Wednesday, January 18, 2012

No. 35: Using fallen leaves and dead branches for power generation (January 18, 2012)

Business trend
The Ministryof Land, Infrastructure, Transport and Tourism decided to install generation equipment in large-scale government-managed parks as an emergency power source in a time of disaster. It plans to start testing in one or two of the 17 government-managed parks across the country. The equipment to be installed generates by running a turbine using gases created by steaming fallen leaves and dead branches. It is designed to keep high generation efficiency even with unhomogeneous fuels. The ministry plans to put the technology into practical use in one year in alliance with private companies.

The electricity to be generated will be used for lighting inside the park normally and for rescue activities in case of power outage in a disaster. The ministry calculates that a government-managed park in Tokyo with an area of 1,650,000 square meters can supply enough amount fallen leaves and dead branches to generate about 10% of annual electricity demand. The ministry decision aims to decrease the amount of plant trash by using weeds and fallen leaves as fuel. About 2,000,000 tons of plant trash is produced annually in this country, most of which is incinerated while only a small amount is used for fertilizers.

Friday, January 6, 2012

No. 34: Using earth thermal for energy saving in a production plant (January 6, 2012)

Business trend
Japan is behind western countries in the application of earth thermal. Thanks to technological development, however, it has become possible to use earth thermal in a clean room that needs strict management of room temperature, and Fujitsu will start to use earth thermal for energy saving in one of its production plants shortly. In this plant, a total of 31 pipes are dug in down to 30 m below ground to collect earth thermal that is 15 degrees centigrade throughout the year. The plant will collect earth thermal efficiently using the heat pump technology. The collected earth thermal will also be used to warm air after dehumidification in summer.

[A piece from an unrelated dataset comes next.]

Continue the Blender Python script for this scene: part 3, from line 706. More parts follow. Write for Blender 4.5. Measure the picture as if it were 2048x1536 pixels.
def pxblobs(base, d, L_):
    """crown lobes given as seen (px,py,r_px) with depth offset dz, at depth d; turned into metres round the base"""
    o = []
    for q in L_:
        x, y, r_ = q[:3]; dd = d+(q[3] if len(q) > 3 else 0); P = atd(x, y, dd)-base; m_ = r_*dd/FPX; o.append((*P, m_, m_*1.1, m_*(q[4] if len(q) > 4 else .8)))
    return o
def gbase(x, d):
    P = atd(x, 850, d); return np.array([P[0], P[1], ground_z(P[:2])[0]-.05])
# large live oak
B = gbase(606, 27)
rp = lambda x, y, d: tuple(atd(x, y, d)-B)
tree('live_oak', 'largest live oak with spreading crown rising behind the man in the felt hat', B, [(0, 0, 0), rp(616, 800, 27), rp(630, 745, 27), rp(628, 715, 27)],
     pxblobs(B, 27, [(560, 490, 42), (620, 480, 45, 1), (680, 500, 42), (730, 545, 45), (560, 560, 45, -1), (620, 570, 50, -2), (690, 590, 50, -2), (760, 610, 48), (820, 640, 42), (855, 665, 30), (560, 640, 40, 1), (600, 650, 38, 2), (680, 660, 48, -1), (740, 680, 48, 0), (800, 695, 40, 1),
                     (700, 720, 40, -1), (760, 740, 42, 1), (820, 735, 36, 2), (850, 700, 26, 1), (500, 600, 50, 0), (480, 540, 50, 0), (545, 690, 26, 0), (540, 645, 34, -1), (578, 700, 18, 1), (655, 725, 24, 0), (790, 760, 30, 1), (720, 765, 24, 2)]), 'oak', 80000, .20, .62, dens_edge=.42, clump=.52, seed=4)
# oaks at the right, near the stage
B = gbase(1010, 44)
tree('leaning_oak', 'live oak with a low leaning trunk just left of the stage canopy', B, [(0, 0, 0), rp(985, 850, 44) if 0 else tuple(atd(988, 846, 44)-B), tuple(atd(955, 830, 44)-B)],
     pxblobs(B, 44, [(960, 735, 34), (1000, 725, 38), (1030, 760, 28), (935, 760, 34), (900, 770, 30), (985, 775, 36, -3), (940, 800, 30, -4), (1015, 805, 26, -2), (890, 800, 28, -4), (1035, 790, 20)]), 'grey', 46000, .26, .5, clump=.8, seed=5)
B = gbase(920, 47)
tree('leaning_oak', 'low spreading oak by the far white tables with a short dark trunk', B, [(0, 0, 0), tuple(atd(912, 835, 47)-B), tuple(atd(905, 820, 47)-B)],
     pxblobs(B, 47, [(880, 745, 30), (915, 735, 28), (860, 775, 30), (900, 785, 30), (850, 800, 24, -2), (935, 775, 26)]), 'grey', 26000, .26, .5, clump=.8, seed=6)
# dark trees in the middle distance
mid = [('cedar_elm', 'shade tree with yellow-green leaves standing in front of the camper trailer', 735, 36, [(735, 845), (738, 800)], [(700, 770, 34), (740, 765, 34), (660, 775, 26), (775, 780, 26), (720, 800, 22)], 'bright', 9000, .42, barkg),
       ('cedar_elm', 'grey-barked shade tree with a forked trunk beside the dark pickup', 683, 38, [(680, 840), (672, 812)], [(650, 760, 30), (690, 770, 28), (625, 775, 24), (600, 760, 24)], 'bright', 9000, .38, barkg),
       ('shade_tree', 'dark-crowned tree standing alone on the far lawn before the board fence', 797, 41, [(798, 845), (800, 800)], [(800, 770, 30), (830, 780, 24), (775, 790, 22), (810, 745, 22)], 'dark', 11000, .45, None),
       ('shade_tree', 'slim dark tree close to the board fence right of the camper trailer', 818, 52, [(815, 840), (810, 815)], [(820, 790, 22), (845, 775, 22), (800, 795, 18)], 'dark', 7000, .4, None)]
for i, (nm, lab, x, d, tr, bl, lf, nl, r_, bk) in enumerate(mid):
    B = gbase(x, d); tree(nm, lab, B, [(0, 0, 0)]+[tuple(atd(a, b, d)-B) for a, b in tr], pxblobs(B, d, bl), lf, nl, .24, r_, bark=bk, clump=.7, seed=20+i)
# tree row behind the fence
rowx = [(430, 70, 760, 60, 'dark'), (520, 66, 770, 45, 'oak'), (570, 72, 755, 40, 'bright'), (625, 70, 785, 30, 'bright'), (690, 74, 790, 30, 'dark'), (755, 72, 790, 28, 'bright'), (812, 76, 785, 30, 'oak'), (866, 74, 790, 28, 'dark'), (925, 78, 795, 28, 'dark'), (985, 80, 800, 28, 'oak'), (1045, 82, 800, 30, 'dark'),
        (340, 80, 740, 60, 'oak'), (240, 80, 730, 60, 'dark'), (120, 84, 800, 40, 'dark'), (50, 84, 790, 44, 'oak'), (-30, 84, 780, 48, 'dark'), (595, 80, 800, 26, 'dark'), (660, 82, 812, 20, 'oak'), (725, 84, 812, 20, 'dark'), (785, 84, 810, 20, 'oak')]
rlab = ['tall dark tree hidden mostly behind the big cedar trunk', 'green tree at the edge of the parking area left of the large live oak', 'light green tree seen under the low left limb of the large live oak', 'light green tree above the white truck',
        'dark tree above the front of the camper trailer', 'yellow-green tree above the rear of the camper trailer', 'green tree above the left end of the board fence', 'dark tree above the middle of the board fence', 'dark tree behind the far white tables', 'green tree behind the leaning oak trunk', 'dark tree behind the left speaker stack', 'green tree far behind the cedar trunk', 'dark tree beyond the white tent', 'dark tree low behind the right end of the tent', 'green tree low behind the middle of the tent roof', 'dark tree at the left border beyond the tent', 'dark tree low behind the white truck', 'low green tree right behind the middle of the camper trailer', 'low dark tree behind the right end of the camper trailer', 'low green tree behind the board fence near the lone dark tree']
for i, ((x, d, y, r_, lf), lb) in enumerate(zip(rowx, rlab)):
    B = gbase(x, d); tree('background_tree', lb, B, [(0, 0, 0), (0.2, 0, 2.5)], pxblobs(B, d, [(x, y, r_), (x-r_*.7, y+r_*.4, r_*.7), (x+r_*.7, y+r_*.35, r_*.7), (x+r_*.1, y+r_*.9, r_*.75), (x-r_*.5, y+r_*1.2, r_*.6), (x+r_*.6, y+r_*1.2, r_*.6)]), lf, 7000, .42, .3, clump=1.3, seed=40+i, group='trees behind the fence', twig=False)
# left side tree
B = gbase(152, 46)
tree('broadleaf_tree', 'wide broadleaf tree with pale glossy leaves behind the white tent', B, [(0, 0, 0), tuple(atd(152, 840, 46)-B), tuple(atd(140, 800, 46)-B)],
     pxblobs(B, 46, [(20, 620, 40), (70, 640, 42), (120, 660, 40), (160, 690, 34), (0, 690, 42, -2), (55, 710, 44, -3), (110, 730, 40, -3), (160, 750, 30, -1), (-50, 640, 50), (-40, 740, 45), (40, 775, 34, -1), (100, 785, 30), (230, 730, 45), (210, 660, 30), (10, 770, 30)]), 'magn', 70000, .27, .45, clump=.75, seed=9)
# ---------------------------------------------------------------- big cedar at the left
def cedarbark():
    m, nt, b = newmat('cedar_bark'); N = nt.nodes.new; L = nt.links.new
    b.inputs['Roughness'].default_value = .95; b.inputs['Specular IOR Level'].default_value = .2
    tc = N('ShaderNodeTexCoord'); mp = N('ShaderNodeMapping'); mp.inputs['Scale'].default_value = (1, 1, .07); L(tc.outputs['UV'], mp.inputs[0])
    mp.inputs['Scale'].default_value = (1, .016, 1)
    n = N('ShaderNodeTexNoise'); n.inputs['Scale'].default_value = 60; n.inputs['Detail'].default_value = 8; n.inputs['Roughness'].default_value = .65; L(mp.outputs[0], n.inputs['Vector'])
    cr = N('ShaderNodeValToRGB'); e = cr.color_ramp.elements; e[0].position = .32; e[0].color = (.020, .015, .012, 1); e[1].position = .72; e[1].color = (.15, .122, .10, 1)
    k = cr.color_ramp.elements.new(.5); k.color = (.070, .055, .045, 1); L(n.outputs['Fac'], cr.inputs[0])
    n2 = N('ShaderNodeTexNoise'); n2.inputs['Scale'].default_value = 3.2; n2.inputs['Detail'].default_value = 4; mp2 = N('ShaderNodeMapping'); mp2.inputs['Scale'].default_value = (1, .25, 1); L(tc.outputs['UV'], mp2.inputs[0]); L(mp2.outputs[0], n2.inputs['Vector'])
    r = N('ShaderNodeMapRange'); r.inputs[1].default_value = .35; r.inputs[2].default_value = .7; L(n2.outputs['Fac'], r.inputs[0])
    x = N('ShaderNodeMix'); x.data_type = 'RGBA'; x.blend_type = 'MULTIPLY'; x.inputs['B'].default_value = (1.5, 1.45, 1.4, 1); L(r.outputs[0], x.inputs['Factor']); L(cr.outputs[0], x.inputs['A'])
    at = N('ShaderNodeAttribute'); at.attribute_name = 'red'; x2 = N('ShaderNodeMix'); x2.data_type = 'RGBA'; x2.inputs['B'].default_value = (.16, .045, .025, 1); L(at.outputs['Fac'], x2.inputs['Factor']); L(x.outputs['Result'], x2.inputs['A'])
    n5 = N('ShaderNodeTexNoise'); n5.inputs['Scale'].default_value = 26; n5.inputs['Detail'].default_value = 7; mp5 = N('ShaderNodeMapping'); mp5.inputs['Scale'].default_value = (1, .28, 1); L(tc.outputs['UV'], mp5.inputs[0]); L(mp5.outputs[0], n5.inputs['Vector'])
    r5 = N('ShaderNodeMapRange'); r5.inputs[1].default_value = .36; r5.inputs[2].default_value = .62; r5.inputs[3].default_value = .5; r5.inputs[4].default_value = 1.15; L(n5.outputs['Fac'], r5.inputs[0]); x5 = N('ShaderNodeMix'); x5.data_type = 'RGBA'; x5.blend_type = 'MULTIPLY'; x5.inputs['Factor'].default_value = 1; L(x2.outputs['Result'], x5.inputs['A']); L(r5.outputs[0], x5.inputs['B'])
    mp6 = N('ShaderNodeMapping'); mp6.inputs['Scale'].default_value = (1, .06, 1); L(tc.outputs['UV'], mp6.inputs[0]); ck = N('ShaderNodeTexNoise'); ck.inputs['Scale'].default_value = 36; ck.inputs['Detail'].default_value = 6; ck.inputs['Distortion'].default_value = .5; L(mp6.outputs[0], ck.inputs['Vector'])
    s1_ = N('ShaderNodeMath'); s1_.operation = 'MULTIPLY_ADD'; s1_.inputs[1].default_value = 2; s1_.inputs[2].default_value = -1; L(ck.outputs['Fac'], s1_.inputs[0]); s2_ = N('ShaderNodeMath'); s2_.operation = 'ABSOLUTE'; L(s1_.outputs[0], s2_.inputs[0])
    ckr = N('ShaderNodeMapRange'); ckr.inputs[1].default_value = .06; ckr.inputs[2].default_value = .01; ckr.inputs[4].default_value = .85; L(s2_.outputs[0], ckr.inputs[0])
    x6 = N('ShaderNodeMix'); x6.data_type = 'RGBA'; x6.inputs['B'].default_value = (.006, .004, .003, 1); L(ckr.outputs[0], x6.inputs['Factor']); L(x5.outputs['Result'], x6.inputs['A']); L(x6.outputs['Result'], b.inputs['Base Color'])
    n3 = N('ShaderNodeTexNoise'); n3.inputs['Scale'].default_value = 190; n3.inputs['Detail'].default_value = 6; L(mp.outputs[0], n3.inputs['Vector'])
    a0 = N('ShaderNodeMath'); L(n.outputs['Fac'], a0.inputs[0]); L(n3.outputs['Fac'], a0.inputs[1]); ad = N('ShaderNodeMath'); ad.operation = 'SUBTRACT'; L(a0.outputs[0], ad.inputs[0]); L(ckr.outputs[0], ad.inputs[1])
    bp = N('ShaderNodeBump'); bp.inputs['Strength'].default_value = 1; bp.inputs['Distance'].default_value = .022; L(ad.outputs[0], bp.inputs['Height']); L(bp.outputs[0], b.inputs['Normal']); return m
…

The capital investment is 70 million yen, and the payback period is 14 years. The company plans to introduce the same system in other production plants. The system is estimated to reduce 50 kiloliters per year as compared with the existing air-conditioning equipment that uses city gas. In addition, about 120 tons of carbon dioxide emissions can be reduced, the company estimates. The application of earth thermal is growing popular steadily in Japan now, and it is expected to accelerate with the introduction in production plants.  

Monday, January 2, 2012

No. 33: Growing popularity of offshore wind farming in Asia (January 2, 2012)

Business trend
The offshore wind farming market is estimated to grow nearly three times in 2015 over the level in 2011. Since Denmark launched offshore wind farming in the 1990s, Europe has been taking the initiative in this business. Following Europe, Asian countries have grown serious about introducing offshore wind farming. Because wind farming creates lots of supporting industries, companies with advanced technology are asked to explore business opportunities.

J-PowerSystems and Sumitomo Corp. jointly got an order for the laid down of undersea power cable between an isolated island and the main island of Taiwan that stretches 350 km for 32 billion yen, beating JS Cable of Korea in the international tender. J-Power Systems will build the power cable in Japan, and Sumitomo Corp. will undertake the laid down and civil engineering work. A total of six cables, each of which is 15 cm in diameter, will be laid down. Offshore wind farming is expected to grow more popular as a renewable energy source in Japan, China, and Southeast Asian countries.